Valparaiso, ou le faste du XIXe siècle. Cette ville maritime du centre du Chili, sur la côte pacifique, était le port marchand par excellence dans la région, avant l'ouverture du canal de Panama en 1914. Il servait d'escale pour les navires passant de l'Atlantique au Pacifique. Son centre s'est développé, s'est construit, et ses célèbres funiculaires se sont accrochés au flanc de ses collines.
Ces constructions ont été récompensées en 2003 par l'Unesco, classant la partie historique de la ville au patrimoine mondial de l'humanité. "Le quartier historique de la ville portuaire de Valparaiso est globalement authentique en termes de trame urbaine et de plan de l’ensemble, d’utilisation des matériaux, d’usages et de fonction, de situation et de cadre", peut-on ainsi lire sur le site de l'Unesco.
Incendies à répétition

Ce cadre serait parfait s'il ne passait pas son temps à brûler, comme le déplore Paola Martinez Infante, journaliste chilienne et réalisatrice de documentaires. A Valparaiso, les incendies se succèdent, se répètent. "C'est assez curieux. Je viens de finir un documentaire sur la restauration d'une église qui avait déjà brûlé deux fois (l'église San Francisco del cerro Barón, ndlr). Elle a cramé à une semaine de la livraison des travaux, c'était donc la troisième fois qu'elle brûlait !" se souvient-elle.

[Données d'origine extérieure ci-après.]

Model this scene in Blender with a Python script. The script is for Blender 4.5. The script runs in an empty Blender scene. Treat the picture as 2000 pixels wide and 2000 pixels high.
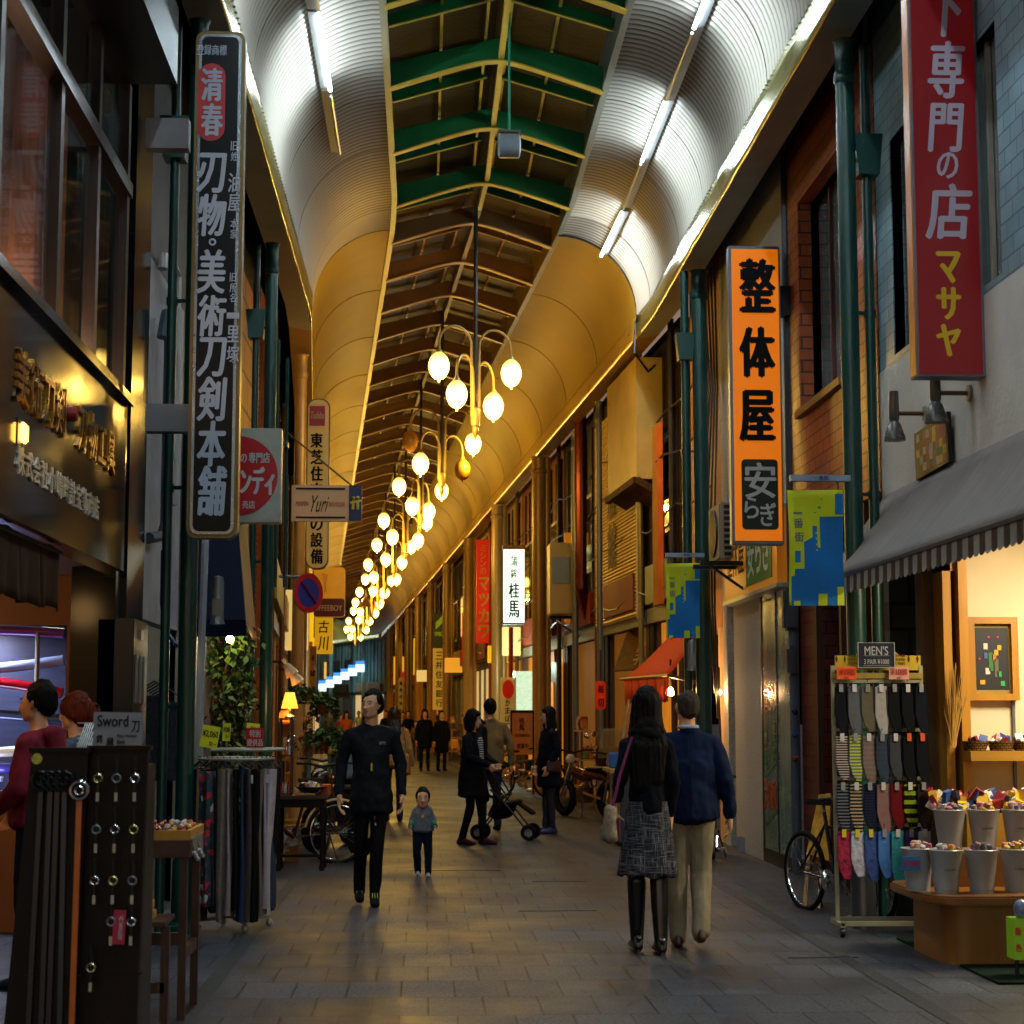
import bpy, bmesh, math, random
from mathutils import Vector, Matrix, noise
random.seed(7)
C = bpy.context.scene.collection
S = bpy.context.scene
R = math.radians
V = Vector
EYE = 1.55
# ------------------------------------------------------------------ camera, world, exposure
cam = bpy.data.cameras.new('camera'); co = bpy.data.objects.new('camera', cam); C.objects.link(co)
cam.sensor_width = 36; cam.lens = 63; cam.clip_end = 900; cam.clip_start = .1
co.location = (0, 0, EYE); co.rotation_euler = (R(90 + 6.423), 0, R(-2.747))
cam.dof.use_dof = True; cam.dof.focus_distance = 14.5; cam.dof.aperture_fstop = 5.0
S.camera = co
W = bpy.data.worlds.new('World'); S.world = W; W.use_nodes = True
nt = W.node_tree; nt.nodes.clear()
sky = nt.nodes.new('ShaderNodeTexSky'); sky.sky_type = 'NISHITA'; sky.sun_disc = False
sky.sun_elevation = R(-2.5); sky.sun_rotation = R(200)
bg = nt.nodes.new('ShaderNodeBackground'); bg.inputs[1].default_value = 1.2
wo = nt.nodes.new('ShaderNodeOutputWorld')
nt.links.new(sky.outputs[0], bg.inputs[0]); nt.links.new(bg.outputs[0], wo.inputs[0])
S.view_settings.view_transform = 'Standard'; S.view_settings.look = 'None'
S.view_settings.exposure = .75; S.view_settings.gamma = 1
S.render.engine = 'CYCLES'
cy = S.cycles
cy.use_denoising = True; cy.max_bounces = 6; cy.diffuse_bounces = 3; cy.glossy_bounces = 3
cy.transmission_bounces = 4; cy.caustics_reflective = False; cy.caustics_refractive = False
cy.sample_clamp_indirect = 4; cy.sample_clamp_direct = 0; cy.use_light_tree = True
TUBE = 30.0       # fluorescent tube brightness
TUBE_W = 25.0     # light thrown by each tube, up and down, in watts
GLOBE = 5.5       # chandelier globe brightness
GLOBE_W = 27.0    # light thrown by each globe, in watts
WARM = (1, .60, .11)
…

"J'ai interviewé des dizaines de pompiers, et tous racontent la même histoire : comment est-il possible qu'il y ait toujours des incendies ? Mais certains sont criminels. La ville est classée au patrimoine mondial, donc on ne peut pas toucher à toute une partie du centre pour construire. Aux alentours, des spéculateurs immobiliers voudraient mettre à terre des vieux bâtiments qui, selon eux, ne servent à rien et qu'ils ne souhaitent pas restaurer. D'où des incendies criminels pour que l'assurance paie."

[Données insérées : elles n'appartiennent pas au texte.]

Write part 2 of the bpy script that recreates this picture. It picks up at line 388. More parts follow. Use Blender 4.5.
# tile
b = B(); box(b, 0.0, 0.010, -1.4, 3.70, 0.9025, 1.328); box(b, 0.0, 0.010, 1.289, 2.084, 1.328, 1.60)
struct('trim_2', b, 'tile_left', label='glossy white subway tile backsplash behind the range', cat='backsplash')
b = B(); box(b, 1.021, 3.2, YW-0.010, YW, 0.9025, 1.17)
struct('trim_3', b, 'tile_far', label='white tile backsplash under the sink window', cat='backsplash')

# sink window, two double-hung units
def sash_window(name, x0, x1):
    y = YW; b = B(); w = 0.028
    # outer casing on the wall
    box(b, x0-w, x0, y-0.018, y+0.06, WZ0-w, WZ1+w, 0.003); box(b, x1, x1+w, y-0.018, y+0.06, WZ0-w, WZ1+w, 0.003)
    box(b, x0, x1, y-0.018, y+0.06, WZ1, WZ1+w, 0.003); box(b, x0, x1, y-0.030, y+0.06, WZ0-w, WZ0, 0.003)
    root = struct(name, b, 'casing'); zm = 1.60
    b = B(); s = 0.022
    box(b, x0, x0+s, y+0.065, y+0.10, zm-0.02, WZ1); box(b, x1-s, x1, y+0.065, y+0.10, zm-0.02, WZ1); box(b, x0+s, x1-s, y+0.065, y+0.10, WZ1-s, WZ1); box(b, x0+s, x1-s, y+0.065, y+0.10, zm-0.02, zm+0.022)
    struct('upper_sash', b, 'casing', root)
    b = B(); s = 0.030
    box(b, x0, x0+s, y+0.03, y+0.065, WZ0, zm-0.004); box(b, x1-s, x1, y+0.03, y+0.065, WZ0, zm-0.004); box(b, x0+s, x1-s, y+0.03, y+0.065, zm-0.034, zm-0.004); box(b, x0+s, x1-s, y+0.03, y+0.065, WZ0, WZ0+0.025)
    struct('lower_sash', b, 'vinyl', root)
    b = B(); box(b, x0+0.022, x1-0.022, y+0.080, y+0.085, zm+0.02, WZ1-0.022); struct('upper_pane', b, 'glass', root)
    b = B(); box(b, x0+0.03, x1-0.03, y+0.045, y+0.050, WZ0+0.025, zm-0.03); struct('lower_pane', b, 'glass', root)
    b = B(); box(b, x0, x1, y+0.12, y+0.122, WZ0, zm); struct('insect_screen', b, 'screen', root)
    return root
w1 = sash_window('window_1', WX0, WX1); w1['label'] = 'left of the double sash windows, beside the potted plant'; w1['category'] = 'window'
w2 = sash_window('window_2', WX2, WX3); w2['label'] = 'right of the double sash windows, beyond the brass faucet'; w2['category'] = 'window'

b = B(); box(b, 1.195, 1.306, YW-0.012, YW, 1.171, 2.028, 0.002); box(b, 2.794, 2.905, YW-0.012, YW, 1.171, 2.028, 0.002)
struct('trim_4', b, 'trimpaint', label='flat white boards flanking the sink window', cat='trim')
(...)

De retour du tournage de son documentaire, la réalisatrice énumère les conditions qui sont, selon elle, favorables à la propagation d'incendies dans la ville : les conditions de vie précaires d'une partie de la population ; la localisation géographique de certaines citernes de lutte contre les incendies, au fond de la vallée ; l'étroitesse des ruelles permettant l'accès aux zones en feu. Et, ajoute-t-elle, "beaucoup de négligences et de pauvreté. Donc il n'y a pas de très bonnes infrastructures pour faire face à une catastrophe comme celle de ce week-end."
Elle ajoute : "J'ai discuté avec des pompiers, ils m'ont dit que Valparaiso, c'est comme une vieille maison. Quand on y arrive, c'est super charmant, mais il y a des trous partout, il y a des fissures, et l'eau ne fonctionne pas. A chaque fois, il faut boucher les trous... boucher les trous... et ça ne suffit pas. Les murs ne sont pas solides."
D'ailleurs, note-telle : "Le premier corps chilien de pompiers a été créé à Valparaiso à cause d'un énorme incendie qui a eu lieu en 1850 (lien en espagnol)."
Faille sismique

S'il n'y avait que les incendies... Valparaiso, comme le reste du Chili, est soumise à une intense activité sismique. Régulièrement, souvent, la terre tremble. Comme en 1906, où presque tout a été détruit. Là aussi, la catastrophe de Valparaiso a précédé une création de taille : celle de l'Observatoire sismologique de Santiago par un Français, Fernand Bernard, comte de Montessus de Ballore, appelé au Chili dès 1907 (lien en anglais).
Depuis, les séismes se sont, eux aussi, succédé sur le littoral. Avec au premier chef celui de Valdivia (lien en anglais), au sud du pays, le 22 mai 1960. Un "big one" terriblement destructeur. Puis un autre en 1985, dans la région de Valparaiso. Ou encore celui de Concepcion, le 27 février 2010. "Il a fait beaucoup de dégâts" à Valparaiso, rappelle Paola Martinez Infante. Une réplique se fait même ressentir lors de la cérémonie de passation de pouvoir entre Michelle Bachelet et Sebastian Pinera, au Parlement de la ville.